1 files changed, 92 insertions, 0 deletions

diff --git a/kang/hw7.tex b/kang/hw7.tex
new file mode 100644
index 0000000..6ca5f51
--- /dev/null
+++ b/kang/hw7.tex
@@ -0,0 +1,92 @@
+\def\Re{\mathop{\rm Re}\nolimits}
+\def\Im{\mathop{\rm Im}\nolimits}
+\def\Log{\mathop{\rm Log}\nolimits}
+\let\rule\hrule
+\def\hrule{\medskip\rule\medskip}
+
+% page 147
+\noindent{\bf 2.}
+
+\noindent{\it (a)}
+
+The antiderivative of $z^2$ is $z^3/3$ (because the derivative of that
+function is $z^2$)
+
+$$\int_0^{1+i} z^2 dz = \left[ {z^3\over3} \right]_0^{1+i} = (2/3)(1-i).$$
+
+\noindent{\it (b)}
+
+$2\sin(z/2)$ differentiates to $\cos(z/2),$ so it is the antiderivative.
+The integral, then, evaluates to:
+
+$$2(\sin(\pi+2i) - \sin 0) = $$
+
+\noindent{\it (c)}
+
+The antiderivative of the integrand is $(z-2)^4/4,$ so the integral
+evaluates to
+$$\left[ (z-2)^4/4 \right]_1^3 = ( (3-2)^4 - (1-2)^4 )/4 = 0.$$
+
+\hrule
+%page 159
+\noindent{\bf 2.}
+
+The corollary tells us that these two integrals will be the same if the
+functions are analytic on $C_1,$ $C_2,$ and the region between them.
+
+\noindent{\it (a)}
+
+With $$f(z) = {1\over 3z^2 + 1},$$
+$f = (3z^2 + 1)^{-1} = f_1(f_2)$ can be differentiated with the chain
+rule if $f_1'$ and $f_2'$ are defined. $z^{-1} = f_1$ is analytic where
+$f_2 \neq 0,$ and $3z^2 + 1$ is a polynomial, so it is entire.
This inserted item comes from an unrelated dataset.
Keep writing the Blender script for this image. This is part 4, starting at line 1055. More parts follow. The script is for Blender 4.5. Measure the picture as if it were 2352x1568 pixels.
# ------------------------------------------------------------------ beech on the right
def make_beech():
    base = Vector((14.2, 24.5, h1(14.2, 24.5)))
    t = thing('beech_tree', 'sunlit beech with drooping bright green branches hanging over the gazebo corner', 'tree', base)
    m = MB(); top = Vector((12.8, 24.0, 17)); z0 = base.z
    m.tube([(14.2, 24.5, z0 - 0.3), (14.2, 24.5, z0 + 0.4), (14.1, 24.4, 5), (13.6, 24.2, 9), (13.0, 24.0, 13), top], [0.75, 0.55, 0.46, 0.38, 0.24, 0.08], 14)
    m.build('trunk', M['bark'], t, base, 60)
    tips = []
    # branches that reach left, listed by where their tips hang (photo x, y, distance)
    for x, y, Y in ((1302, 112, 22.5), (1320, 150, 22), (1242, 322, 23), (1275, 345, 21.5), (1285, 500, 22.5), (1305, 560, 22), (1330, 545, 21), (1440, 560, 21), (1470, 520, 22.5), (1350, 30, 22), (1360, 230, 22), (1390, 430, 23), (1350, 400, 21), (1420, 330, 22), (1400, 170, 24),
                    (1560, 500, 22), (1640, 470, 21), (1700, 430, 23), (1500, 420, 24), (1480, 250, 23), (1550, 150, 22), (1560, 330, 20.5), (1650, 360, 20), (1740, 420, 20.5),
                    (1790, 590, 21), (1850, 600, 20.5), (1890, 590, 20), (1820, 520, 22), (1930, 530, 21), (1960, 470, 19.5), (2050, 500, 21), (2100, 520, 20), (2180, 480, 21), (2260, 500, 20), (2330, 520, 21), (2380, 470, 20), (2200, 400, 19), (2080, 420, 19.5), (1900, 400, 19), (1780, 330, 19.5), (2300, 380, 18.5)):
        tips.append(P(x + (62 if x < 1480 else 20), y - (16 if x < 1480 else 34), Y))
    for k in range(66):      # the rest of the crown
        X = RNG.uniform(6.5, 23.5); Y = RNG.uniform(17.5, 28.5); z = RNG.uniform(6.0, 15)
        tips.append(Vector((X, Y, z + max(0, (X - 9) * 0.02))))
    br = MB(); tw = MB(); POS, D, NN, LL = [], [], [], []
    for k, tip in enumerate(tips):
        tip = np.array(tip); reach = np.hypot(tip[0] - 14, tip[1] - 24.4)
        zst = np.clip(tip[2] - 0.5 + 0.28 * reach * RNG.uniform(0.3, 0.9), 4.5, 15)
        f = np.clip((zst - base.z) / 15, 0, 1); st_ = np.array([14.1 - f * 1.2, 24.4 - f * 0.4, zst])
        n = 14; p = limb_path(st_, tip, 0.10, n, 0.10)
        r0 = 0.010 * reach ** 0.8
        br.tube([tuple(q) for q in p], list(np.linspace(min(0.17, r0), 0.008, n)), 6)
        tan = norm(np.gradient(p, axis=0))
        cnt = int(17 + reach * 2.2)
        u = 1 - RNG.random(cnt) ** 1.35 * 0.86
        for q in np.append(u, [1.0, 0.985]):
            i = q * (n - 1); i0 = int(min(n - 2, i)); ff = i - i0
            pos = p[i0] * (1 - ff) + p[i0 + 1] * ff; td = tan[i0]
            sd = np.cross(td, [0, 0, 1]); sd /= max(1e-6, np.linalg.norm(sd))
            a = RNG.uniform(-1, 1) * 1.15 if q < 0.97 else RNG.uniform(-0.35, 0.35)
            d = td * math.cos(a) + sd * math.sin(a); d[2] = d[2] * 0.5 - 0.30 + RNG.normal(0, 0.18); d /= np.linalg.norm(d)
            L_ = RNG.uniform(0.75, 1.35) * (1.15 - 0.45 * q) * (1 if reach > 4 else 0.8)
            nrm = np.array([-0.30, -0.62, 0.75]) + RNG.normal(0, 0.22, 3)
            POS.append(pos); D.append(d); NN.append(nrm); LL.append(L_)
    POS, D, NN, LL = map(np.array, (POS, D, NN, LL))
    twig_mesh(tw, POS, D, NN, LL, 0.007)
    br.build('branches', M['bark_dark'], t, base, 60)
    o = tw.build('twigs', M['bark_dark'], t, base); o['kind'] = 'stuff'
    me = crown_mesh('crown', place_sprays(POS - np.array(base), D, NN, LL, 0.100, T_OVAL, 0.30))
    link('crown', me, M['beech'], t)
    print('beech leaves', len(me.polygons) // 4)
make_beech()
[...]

+Because $3z^2 + 1 = 0 \to |3z^2| = 1 \to |z| = \sqrt{1/3}$ is not within
+the described region (it is excluded by the square of radius 1), the
+equality holds.
+
+\noindent{\it (b)}
+
+Similarly, $$f(z) = {z+2\over \sin(z/2)}$$
+implies the equality holds if $z+2$ and $\sin(z/2)$ are analytic and
+$\sin(z/2) \neq 0.$ These are both entire functions, so the first
+criterion is trivial.
+From an earlier theorem, we know that the only zeroes of $\sin z$ are $z
+= n\pi$ with $n\in\{0,\pm 1,\pm 2,\ldots\}$ Therefore, $\sin(z/2) = 0$
+requires $z = 2n\pi.$
+However, none of these points are included in the given region because,
+where $n\neq0,$ $|z| > 4,$ so they are outside of the bounding circle,
+and when $n=0,$ $z=0$ is excluded by the square.
+
+% i would like to remember this theorem better
+% and state the proof more nicely
+
+\noindent{\it (c)}
+
+Again, $$f(z) = {z\over 1-e^z}$$
+requires $1 - e^z = 0 \to e^z = 1 \to z = \log 1 = 2n\pi i$ (with $n$
+constrained to the integers).
+These points are not contained within the circle $|z|=4,$ except $z=0,$
+which is excluded by the square of radius 1.
+
+\noindent{\bf 6.}
+
+The Cauchy-Goursat theorem doesn't apply here because this requires a
+branch cut at $\theta = -{\pi\over2},$ so $f(z) = \sqrt{r}e^{i\theta/2}$
+isn't continuously defined on the region.
+On the semicircle, $r = 1,$ $\pi \in (0, \pi),$ and $z' = ie^{i\theta},$
+so $$\int_0^\pi (\sqrt{1}e^{i\theta/2})(ie^{i\theta}) d\theta
+= \int_0^\pi ie^{3i\theta/2} d\theta
+= \left[ (2/3)e^{3i\theta/2} \right]_0^\pi
+= (2/3)(e^{3\pi i/2} - 1) = (2/3)(-i-1).$$
+
+On the two radii $\theta = 0,\pi,$ $r\in (0,1),$ the integral is
+evaluated as
+$$\int_0^1 \sqrt{r}e^{i\theta/2}(ie^{i\theta}) dr
+= e^{3i\theta/2} \int_0^1 \sqrt{r} dr
+= e^{3i\theta/2}(2/3).$$
+This is $-(2/3)i$ where $\theta = \pi,$ (evaluated in the negative
+direction, so it is $(2/3)i$ in the positive direction) and $2/3$ where
+$\theta = 0.$
+Summing these results, we get $0.$
+
+\bye